The sensor module is covered by a vacuum‑formed clear PVC cap that admits light while protecting against rain splash.

Power system

• PV panels feed a 12 V solar charge controller that charges a 12 V LiFePO4
• A custom power distribution PCB provides terminal blocks for the linear actuator and stepper motor.
• A 12Vto 5V buck converter powers the microcontroller and low-voltage electronics.
• MC4 connectors are used on PV leads for sealed, locking connections.

Wiring

• Terminal blocks for off-the-shelf modules and the power PCB.
• Spade terminals for battery connections.
• Jumper wires to board headers (microcontroller and sensor).
• Harnessing with heat-shrink, braided sleeve, and adhesive cable clips for routing.
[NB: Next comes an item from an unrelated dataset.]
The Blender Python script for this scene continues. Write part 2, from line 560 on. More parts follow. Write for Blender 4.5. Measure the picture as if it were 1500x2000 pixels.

Mechanical integration & fabrication

The structure is divided into three sub-assemblies:

• Panel assembly:PV panels, aluminum sub-frame, sensor array, hinges, and actuator lugs.
• Enclosure:electronics and powertrain (wiring, battery, actuator, stepper, gear train), internal supports, and outer panels.
• Base & legs:a ball-bearing turntable base with detachable legs.

The panels mount to an aluminum 2020 T-slot frame joined with corner connectors. Hinges, brackets, and the sensor are fastened with T-nuts and bolts.

The enclosure was sized to house all electronics with clear access once the outer covers are removed. Each module has a dedicated mounting frame or uses integrated bosses; parts are fixed to a 10 mm plywood base with self-tapping screws (small parts) or bolts/nuts for higher loads. Many fasteners are countersunk to keep the base surface flush. Heat threaded inserts are used in 3D-printed parts for durable threads.

Safety and maintenance

The tracker runs short, slow cycles every 10–15 minutes. The only exposed moving element is the linear actuator; due to the low speed, pinchpoint risk is minimal. Guards are therefore not necessary for the current prototype.

Serviceability is achieved by removing three outer panels to expose the electronics and connectors. For outdoor operation, passive ventilation slots at the base and louvered exhaust openings were added to reduce heat buildup while minimizing water ingress risk.